Retype, exactly as they stand, the lines from the start of the data to the line that contains "def V(*a): return Vector(a)", both ends included. Leave the pictures out.
□ □ □ □ □
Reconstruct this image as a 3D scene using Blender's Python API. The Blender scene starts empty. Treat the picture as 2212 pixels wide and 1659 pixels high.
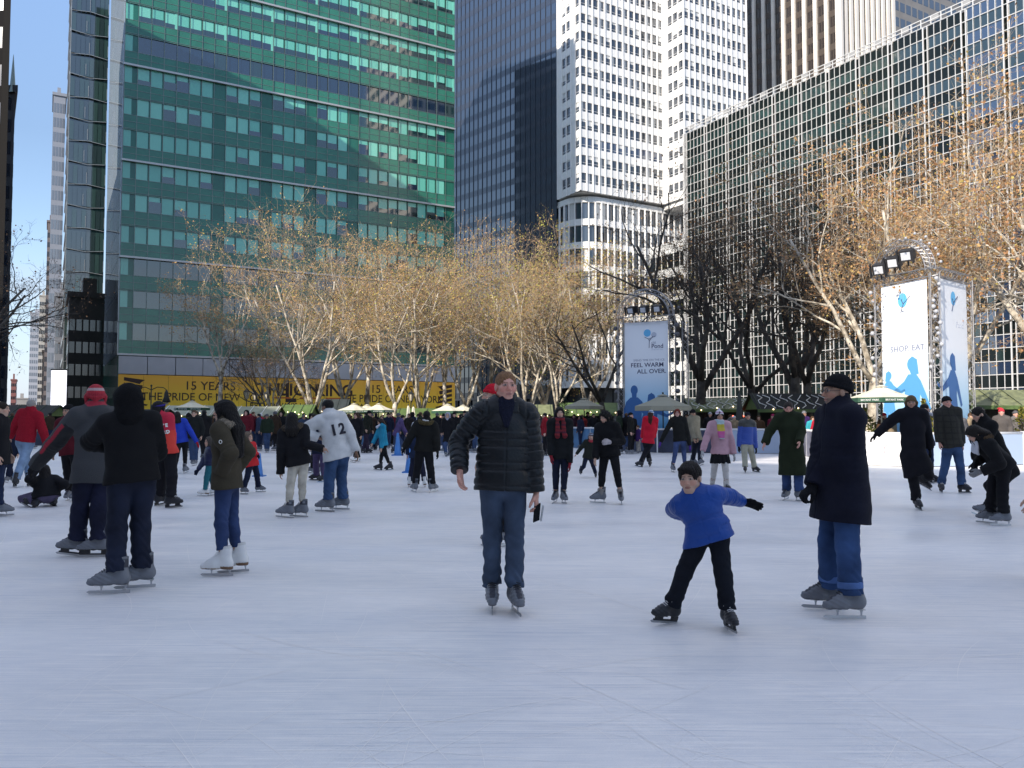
import bpy, math, random
import numpy as np
from mathutils import Vector, Matrix
R = math.radians
scene = bpy.context.scene
COL = scene.collection
rng = random.Random(7)

# ------------------------------------------------------------------ camera
FPX, HZ, CAMZ = 1740.0, 905.0, 1.53
PITCH = math.atan((HZ - 829.5) / FPX)
CAM = Vector((0, 0, CAMZ))
cd = bpy.data.cameras.new("camera")
cam = bpy.data.objects.new("camera", cd); COL.objects.link(cam)
cd.sensor_width = 36.0; cd.lens = 36.0 * FPX / 2212.0
cd.clip_start = 0.1; cd.clip_end = 4000
cam.location = CAM; cam.rotation_euler = (R(90) + PITCH, 0, 0)
scene.camera = cam

def ray(px, py):
    xn, yn = (px - 1106) / FPX, (829.5 - py) / FPX
    c, s = math.cos(PITCH), math.sin(PITCH)
    return Vector((xn, c - yn * s, s + yn * c))
def at(px, py, Y):
    d = ray(px, py); return CAM + d * (Y / d.y)
def gnd(px, py, z=0.0):
    d = ray(px, py); return CAM + d * ((z - CAMZ) / d.z)
def V(*a): return Vector(a)

# ------------------------------------------------------------------ materials
MATS = {}
def nodes_of(m):
    m.use_nodes = True
    return m.node_tree, m.node_tree.nodes, m.node_tree.links
def mat(name, col, rough=.6, metal=0., spec=.5, var=None, bump=None, emit=None, coat=0., vcol=False, sheen=0.):
    """procedural material: base colour, optional noise variation (scale, amount) and noise bump (scale, strength)"""
    if name in MATS: return MATS[name]
    m = bpy.data.materials.new(name); nt, N, L = nodes_of(m)
    b = N["Principled BSDF"]
    b.inputs["Base Color"].default_value = (*col, 1)
    b.inputs["Roughness"].default_value = rough
    b.inputs["Metallic"].default_value = metal
    b.inputs["Specular IOR Level"].default_value = spec
    b.inputs["Coat Weight"].default_value = coat
    b.inputs["Sheen Weight"].default_value = sheen
    tc = N.new("ShaderNodeTexCoord")
    src = None
    if vcol:
        a = N.new("ShaderNodeAttribute"); a.attribute_name = "Col"; src = a.outputs["Color"]
        L.new(src, b.inputs["Base Color"])
    if var:
        n = N.new("ShaderNodeTexNoise"); n.inputs["Scale"].default_value = var[0]; n.inputs["Detail"].default_value = 6
        L.new(tc.outputs["Object"], n.inputs["Vector"])
        r = N.new("ShaderNodeMapRange"); r.inputs["From Min"].default_value = .3; r.inputs["From Max"].default_value = .7
        r.inputs["To Min"].default_value = 1 - var[1]; r.inputs["To Max"].default_value = 1 + var[1]
        L.new(n.outputs["Fac"], r.inputs["Value"])
        mx = N.new("ShaderNodeVectorMath"); mx.operation = 'SCALE'
        if src: L.new(src, mx.inputs[0])
        else: mx.inputs[0].default_value = col
        L.new(r.outputs["Result"], mx.inputs["Scale"]); L.new(mx.outputs["Vector"], b.inputs["Base Color"])
    if bump:
        n2 = N.new("ShaderNodeTexNoise"); n2.inputs["Scale"].default_value = bump[0]; n2.inputs["Detail"].default_value = 4
        L.new(tc.outputs["Object"], n2.inputs["Vector"])
        bp = N.new("ShaderNodeBump"); bp.inputs["Strength"].default_value = bump[1]; bp.inputs["Distance"].default_value = .02
        L.new(n2.outputs["Fac"], bp.inputs["Height"]); L.new(bp.outputs["Normal"], b.inputs["Normal"])
    if emit:
        b.inputs["Emission Color"].default_value = (*emit[0], 1); b.inputs["Emission Strength"].default_value = emit[1]
    MATS[name] = m
    return m

# ------------------------------------------------------------------ objects
def tag(o, label=None, cat=None, group=None, kind=None):
    if label: o["label"] = label
    if cat: o["category"] = cat
    if group: o["group"] = group
    if kind: o["kind"] = kind
    return o
def empty(name, loc, label=None, cat=None, group=None):
    o = bpy.data.objects.new(name, None); COL.objects.link(o)
    o.location = loc; o.empty_display_size = .3
    return tag(o, label, cat, group)
def adopt(o, parent):
    """parent o while its mesh keeps its world coordinates"""
    if parent is None: return o
    o.parent = parent
    if parent.parent is None and parent.type == 'EMPTY':
        o.matrix_parent_inverse = Matrix.Translation(parent.location).inverted()
    return o
def link(name, me, parent=None):
    o = bpy.data.objects.new(name, me); COL.objects.link(o)
    return adopt(o, parent)
def copy_tree(o, parent=None):
    c = o.copy(); COL.objects.link(c)
    if parent: c.parent = parent
    for ch in o.children: copy_tree(ch, c)
    return c

class MB:
    """collects boxes, bars, tubes and polygons, and links them as one mesh object"""
    def __init__(s): s.v = []; s.f = []; s.m = []; s.mats = []
    def mi(s, m):
        if m not in s.mats: s.mats.append(m)
        return s.mats.index(m)
    def poly(s, pts, m):
        i = len(s.v); s.v += [tuple(p) for p in pts]; s.f.append(list(range(i, i + len(pts)))); s.m.append(s.mi(m))
    def box(s, O, a, b, c, m):
        """parallelepiped from corner O with edge vectors a b c"""
        O = Vector(O); i = len(s.v)
        for p in (O, O + a, O + a + b, O + b, O + c, O + a + c, O + a + b + c, O + b + c): s.v.append(tuple(p))
        k = s.mi(m)
        fl = ((0, 3, 2, 1), (4, 5, 6, 7), (0, 1, 5, 4), (1, 2, 6, 5), (2, 3, 7, 6), (3, 0, 4, 7))
        if a.cross(b).dot(c) < 0: fl = [q[::-1] for q in fl]
        for q in fl: s.f.append([i + j for j in q]); s.m.append(k)
    def abox(s, lo, hi, m):
        s.box(lo, V(hi[0] - lo[0], 0, 0), V(0, hi[1] - lo[1], 0), V(0, 0, hi[2] - lo[2]), m)
    def tube(s, pts, rad, m, n=6, cap=True):
        pts = [Vector(p) for p in pts]
        if not hasattr(rad, '__len__'): rad = [rad] * len(pts)
        k = s.mi(m); base = len(s.v); u = None
        for j, p in enumerate(pts):
            t = (pts[min(j + 1, len(pts) - 1)] - pts[max(j - 1, 0)])
            if t.length < 1e-9: t = V(0, 0, 1)
            t.normalize()
            if u is None: u = t.orthogonal().normalized()
            else:
                u = u - t * u.dot(t)
                u = u.normalized() if u.length > 1e-6 else t.orthogonal().normalized()
            w = t.cross(u)
            for q in range(n):
                an = 2 * math.pi * q / n
                s.v.append(tuple(p + (u * math.cos(an) + w * math.sin(an)) * rad[j]))
        for j in range(len(pts) - 1):
            for q in range(n):
                a = base + j * n + q; b = base + j * n + (q + 1) % n
                s.f.append([a, b, b + n, a + n]); s.m.append(k)
        if cap:
            s.f.append([base + q for q in range(n)][::-1]); s.m.append(k)
            e = base + (len(pts) - 1) * n
            s.f.append([e + q for q in range(n)]); s.m.append(k)
    def ball(s, c, r, m, n=8, k=5, sc=(1, 1, 1)):
        c = Vector(c); i0 = len(s.v); mi = s.mi(m)
        for a in range(1, k):
            th = math.pi * a / k
            for b in range(n):
                ph = 2 * math.pi * b / n
                s.v.append((c.x + r * sc[0] * math.sin(th) * math.cos(ph), c.y + r * sc[1] * math.sin(th) * math.sin(ph), c.z + r * sc[2] * math.cos(th)))
        t = len(s.v); s.v.append((c.x, c.y, c.z + r * sc[2])); s.v.append((c.x, c.y, c.z - r * sc[2]))
        for a in range(k - 2):
            for b in range(n):
                p, q = i0 + a * n + b, i0 + a * n + (b + 1) % n
                s.f.append([p, p + n, q + n, q]); s.m.append(mi)
        for b in range(n):
            s.f.append([t, i0 + b, i0 + (b + 1) % n]); s.m.append(mi)
            e = i0 + (k - 2) * n
            s.f.append([t + 1, e + (b + 1) % n, e + b]); s.m.append(mi)
    def mesh(s, name, smooth=False):
        me = bpy.data.meshes.new(name)
        me.from_pydata(s.v, [], s.f)
        for m in s.mats: me.materials.append(m)
        me.polygons.foreach_set("material_index", s.m)
        if smooth: me.polygons.foreach_set("use_smooth", [True] * len(s.f))
        me.update()
        return me
    def build(s, name, parent=None, smooth=False):
        if not s.f: return None
        return link(name, s.mesh(name, smooth), parent)

FONT = None
def text(name, body, size, O, a, up, m, parent, align='LEFT', thick=.004, sx=1.0, bold=0.0, sub=None):
    """flat raised lettering: baseline start O, reading direction a, up vector; faces a x up"""
    cu = bpy.data.curves.new(name, 'FONT'); cu.body = body; cu.size = size; cu.align_x = align
    cu.extrude = thick / 2; cu.offset = bold; cu.resolution_u = 3
    to = bpy.data.objects.new("tmp_text", cu); COL.objects.link(to)
    bpy.context.view_layer.update()
    me = bpy.data.meshes.new_from_object(to.evaluated_get(bpy.context.evaluated_depsgraph_get()))
    bpy.data.objects.remove(to); bpy.data.curves.remove(cu)
    a = Vector(a).normalized(); up = Vector(up).normalized(); n = a.cross(up)
    M = Matrix((a * sx, up, n)).transposed().to_4x4(); M.translation = Vector(O)
    me.transform(M); me.materials.clear(); me.materials.append(m); me.name = name
    for p in me.polygons: p.material_index = 0
    return link(name, me, parent)

# ------------------------------------------------------------------ light
SUNH = Vector((.60, .80, 0)).normalized()      # horizontal travel of the sunlight
SUNEL = R(26)
ND = Vector((-SUNH.y, SUNH.x, 0))              # across the sunlight
w = bpy.data.worlds.new("World"); scene.world = w; w.use_nodes = True
nt = w.node_tree; N = nt.nodes; L = nt.links
sky = N.new("ShaderNodeTexSky"); sky.sky_type = 'NISHITA'; sky.sun_disc = False
sky.sun_elevation = SUNEL; sky.altitude = 20; sky.air_density = 1.0; sky.dust_density = .15; sky.ozone_density = 1.5
to_sun = -SUNH
sky.sun_rotation = math.atan2(to_sun.x, to_sun.y)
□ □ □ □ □
• **Written response**:
Reconstruct this image as a 3D scene using Blender's Python API. The Blender scene starts empty. Treat the picture as 2212 pixels wide and 1659 pixels high.
import bpy, math, random
import numpy as np
from mathutils import Vector, Matrix
R = math.radians
scene = bpy.context.scene
COL = scene.collection
rng = random.Random(7)

# ------------------------------------------------------------------ camera
FPX, HZ, CAMZ = 1740.0, 905.0, 1.53
PITCH = math.atan((HZ - 829.5) / FPX)
CAM = Vector((0, 0, CAMZ))
cd = bpy.data.cameras.new("camera")
cam = bpy.data.objects.new("camera", cd); COL.objects.link(cam)
cd.sensor_width = 36.0; cd.lens = 36.0 * FPX / 2212.0
cd.clip_start = 0.1; cd.clip_end = 4000
cam.location = CAM; cam.rotation_euler = (R(90) + PITCH, 0, 0)
scene.camera = cam

def ray(px, py):
    xn, yn = (px - 1106) / FPX, (829.5 - py) / FPX
    c, s = math.cos(PITCH), math.sin(PITCH)
    return Vector((xn, c - yn * s, s + yn * c))
def at(px, py, Y):
    d = ray(px, py); return CAM + d * (Y / d.y)
def gnd(px, py, z=0.0):
    d = ray(px, py); return CAM + d * ((z - CAMZ) / d.z)
def V(*a): return Vector(a)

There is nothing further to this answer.